Obviously, no dowser can ever be wrong in my county, whether he uses coat hangers, pendulums or frisbees. Mumbo-jumbo works, too.

Thank you for that.

A couple of points about that.

The first and most important point is that the flaws are visible to most people the first time. They almost always spot problems during the initial negotiation. And Randi always acts like a pig, refuses to compromise, just simply tells them that they will either be tested under his conditions, or not at all. Most of them refuse his test, because it is so obviously flawed. It is very rare for anyone to actually sign that agreement saying that it’s fair. The overwhelming majority can see that

Second pointon at least one occasion a failed applicant has reapplied and tried to negotiate a test that eliminates the flaws. And has found that Randi insists on doing exactly the same test, flaws and all, and will not even discuss any compromise.
Oh, and Musicat’s question still stands. Do you think you can discuss dowsing without citing James Randi? Do you have anything to contribute to the thread without talking about him? Musicat has shown that he can’t. Can you?

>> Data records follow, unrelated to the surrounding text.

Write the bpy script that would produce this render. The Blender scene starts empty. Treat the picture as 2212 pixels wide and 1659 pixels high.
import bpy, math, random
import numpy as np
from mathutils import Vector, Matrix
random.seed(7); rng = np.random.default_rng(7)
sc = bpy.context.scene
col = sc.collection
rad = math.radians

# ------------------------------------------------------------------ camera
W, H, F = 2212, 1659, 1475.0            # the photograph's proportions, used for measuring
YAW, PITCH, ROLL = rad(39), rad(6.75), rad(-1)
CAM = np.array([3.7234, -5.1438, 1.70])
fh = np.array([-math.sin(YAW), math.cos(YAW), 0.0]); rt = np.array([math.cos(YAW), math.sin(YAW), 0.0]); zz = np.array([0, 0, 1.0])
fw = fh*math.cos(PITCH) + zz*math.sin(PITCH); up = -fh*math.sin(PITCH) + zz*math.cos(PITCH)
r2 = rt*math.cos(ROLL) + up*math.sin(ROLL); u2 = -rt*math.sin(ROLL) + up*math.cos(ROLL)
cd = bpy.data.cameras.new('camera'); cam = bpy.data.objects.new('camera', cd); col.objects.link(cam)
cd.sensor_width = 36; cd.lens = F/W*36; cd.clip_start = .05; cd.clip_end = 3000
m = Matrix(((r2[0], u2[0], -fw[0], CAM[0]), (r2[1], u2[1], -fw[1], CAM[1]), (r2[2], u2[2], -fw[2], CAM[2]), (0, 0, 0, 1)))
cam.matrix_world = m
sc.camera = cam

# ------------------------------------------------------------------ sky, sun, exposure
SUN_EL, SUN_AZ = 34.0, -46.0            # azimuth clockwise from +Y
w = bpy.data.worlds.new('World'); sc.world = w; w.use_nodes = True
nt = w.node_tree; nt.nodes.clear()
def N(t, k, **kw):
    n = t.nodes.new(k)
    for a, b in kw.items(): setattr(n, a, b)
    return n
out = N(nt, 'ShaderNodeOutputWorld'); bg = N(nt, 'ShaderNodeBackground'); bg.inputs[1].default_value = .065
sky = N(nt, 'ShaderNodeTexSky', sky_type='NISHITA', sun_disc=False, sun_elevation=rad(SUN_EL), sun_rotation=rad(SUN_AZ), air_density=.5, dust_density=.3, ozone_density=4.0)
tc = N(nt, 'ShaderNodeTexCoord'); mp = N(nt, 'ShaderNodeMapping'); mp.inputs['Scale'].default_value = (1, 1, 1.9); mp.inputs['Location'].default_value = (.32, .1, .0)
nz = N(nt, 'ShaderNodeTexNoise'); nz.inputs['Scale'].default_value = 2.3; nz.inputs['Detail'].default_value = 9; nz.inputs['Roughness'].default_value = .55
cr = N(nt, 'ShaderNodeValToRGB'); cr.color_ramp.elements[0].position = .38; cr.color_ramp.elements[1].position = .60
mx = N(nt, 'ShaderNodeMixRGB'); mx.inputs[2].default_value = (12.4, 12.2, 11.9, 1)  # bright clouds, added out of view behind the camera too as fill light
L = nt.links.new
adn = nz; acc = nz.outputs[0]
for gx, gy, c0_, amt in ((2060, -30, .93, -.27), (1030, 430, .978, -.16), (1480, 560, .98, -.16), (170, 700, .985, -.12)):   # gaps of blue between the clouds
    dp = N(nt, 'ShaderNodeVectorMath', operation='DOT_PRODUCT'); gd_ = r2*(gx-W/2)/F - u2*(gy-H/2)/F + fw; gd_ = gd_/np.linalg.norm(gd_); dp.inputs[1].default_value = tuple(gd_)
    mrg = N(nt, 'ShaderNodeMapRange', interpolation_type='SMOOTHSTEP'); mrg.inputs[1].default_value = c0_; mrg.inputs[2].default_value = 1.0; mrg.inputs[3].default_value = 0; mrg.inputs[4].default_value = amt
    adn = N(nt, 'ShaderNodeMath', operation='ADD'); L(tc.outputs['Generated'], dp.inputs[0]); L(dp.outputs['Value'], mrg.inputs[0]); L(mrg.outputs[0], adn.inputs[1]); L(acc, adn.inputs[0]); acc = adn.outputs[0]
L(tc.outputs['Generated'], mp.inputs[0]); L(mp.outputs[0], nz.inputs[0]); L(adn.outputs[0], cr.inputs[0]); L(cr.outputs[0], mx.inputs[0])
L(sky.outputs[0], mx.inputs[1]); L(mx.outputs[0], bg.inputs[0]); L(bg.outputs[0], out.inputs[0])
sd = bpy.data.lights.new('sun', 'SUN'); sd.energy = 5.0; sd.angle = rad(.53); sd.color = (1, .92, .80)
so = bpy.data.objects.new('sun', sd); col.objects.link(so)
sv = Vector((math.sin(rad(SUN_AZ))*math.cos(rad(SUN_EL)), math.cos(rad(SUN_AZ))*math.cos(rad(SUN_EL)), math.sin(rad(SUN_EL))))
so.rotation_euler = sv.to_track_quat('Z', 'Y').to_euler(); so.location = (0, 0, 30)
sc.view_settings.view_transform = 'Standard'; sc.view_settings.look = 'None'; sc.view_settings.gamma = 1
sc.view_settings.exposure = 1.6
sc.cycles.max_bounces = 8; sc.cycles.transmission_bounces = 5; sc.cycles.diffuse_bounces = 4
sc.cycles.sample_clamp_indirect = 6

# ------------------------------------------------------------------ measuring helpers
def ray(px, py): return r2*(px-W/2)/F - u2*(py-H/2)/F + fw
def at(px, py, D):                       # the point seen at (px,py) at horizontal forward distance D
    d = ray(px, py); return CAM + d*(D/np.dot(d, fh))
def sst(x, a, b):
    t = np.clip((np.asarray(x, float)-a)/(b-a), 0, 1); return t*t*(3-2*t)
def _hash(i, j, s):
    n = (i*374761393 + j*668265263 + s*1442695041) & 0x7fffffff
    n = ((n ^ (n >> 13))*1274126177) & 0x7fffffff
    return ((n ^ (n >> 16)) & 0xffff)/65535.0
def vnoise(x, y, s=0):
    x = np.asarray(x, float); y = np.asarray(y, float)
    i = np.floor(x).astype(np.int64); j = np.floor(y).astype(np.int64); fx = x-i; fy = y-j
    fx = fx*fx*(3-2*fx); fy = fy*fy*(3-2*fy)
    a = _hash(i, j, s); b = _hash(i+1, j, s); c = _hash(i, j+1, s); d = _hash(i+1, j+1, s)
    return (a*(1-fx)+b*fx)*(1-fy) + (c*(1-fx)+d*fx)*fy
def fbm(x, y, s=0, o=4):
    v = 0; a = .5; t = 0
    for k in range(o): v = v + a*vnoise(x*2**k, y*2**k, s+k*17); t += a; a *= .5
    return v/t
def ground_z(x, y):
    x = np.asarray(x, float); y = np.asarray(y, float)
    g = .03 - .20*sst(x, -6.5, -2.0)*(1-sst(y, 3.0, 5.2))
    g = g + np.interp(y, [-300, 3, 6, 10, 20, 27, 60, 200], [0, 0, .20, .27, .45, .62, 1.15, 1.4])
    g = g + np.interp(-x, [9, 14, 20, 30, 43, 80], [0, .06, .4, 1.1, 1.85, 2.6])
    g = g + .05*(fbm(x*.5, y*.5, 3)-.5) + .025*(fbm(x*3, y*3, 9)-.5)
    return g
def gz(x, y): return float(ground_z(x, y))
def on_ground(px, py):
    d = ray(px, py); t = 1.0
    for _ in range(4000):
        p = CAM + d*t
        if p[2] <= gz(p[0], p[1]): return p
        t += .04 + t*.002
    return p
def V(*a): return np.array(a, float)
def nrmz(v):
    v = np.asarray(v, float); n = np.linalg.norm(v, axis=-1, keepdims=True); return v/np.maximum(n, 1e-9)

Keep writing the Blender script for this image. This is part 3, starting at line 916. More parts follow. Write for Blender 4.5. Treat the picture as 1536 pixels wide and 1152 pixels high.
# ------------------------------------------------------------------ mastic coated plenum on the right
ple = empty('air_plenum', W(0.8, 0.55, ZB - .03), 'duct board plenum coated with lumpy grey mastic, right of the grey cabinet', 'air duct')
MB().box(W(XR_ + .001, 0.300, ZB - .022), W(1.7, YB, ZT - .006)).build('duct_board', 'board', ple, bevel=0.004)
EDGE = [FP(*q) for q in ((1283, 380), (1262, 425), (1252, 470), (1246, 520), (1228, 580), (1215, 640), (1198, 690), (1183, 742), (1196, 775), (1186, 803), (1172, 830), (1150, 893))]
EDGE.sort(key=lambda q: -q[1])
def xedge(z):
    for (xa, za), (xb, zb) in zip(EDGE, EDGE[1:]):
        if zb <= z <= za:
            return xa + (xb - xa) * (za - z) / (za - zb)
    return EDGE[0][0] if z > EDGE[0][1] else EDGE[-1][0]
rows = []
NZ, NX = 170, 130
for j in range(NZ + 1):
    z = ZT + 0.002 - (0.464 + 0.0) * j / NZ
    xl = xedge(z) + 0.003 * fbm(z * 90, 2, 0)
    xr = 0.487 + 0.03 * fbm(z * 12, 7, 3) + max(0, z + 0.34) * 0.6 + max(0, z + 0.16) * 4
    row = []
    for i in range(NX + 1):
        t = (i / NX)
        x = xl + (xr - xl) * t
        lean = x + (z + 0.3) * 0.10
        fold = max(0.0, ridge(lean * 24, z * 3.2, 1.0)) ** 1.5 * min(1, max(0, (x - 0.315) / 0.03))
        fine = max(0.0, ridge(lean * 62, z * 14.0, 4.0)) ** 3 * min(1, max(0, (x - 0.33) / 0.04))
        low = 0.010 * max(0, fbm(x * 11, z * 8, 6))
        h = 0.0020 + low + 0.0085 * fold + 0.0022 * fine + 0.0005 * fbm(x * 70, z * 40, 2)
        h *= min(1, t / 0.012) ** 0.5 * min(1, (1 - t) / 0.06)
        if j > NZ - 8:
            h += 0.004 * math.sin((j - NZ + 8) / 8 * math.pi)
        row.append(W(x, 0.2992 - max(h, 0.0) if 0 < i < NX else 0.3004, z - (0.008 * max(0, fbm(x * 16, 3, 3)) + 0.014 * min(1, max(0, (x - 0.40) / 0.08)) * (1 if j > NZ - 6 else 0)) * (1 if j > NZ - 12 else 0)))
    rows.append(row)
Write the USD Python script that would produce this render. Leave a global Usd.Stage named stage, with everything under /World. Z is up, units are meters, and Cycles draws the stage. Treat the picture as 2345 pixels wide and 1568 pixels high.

The point is that “dry” is a relative term. There’s lots of factors to consider such as 1) yield 2) quality 3) ease of access, and these can all vary enormously in a short distance. Drill in one spot and get a thousand gallons per minute. Drill 100 metres away and get 20 GPM. Drill in one spot and the water is of good quality. In a different spot the water is brackish. In one spot you hit solid bedrock, in another spot it’s soft going. In one spot there’s water near the surface. In another spot it’s way, way down

So, yes you’ll find *some *water in most places, but most of them would not make useful wells.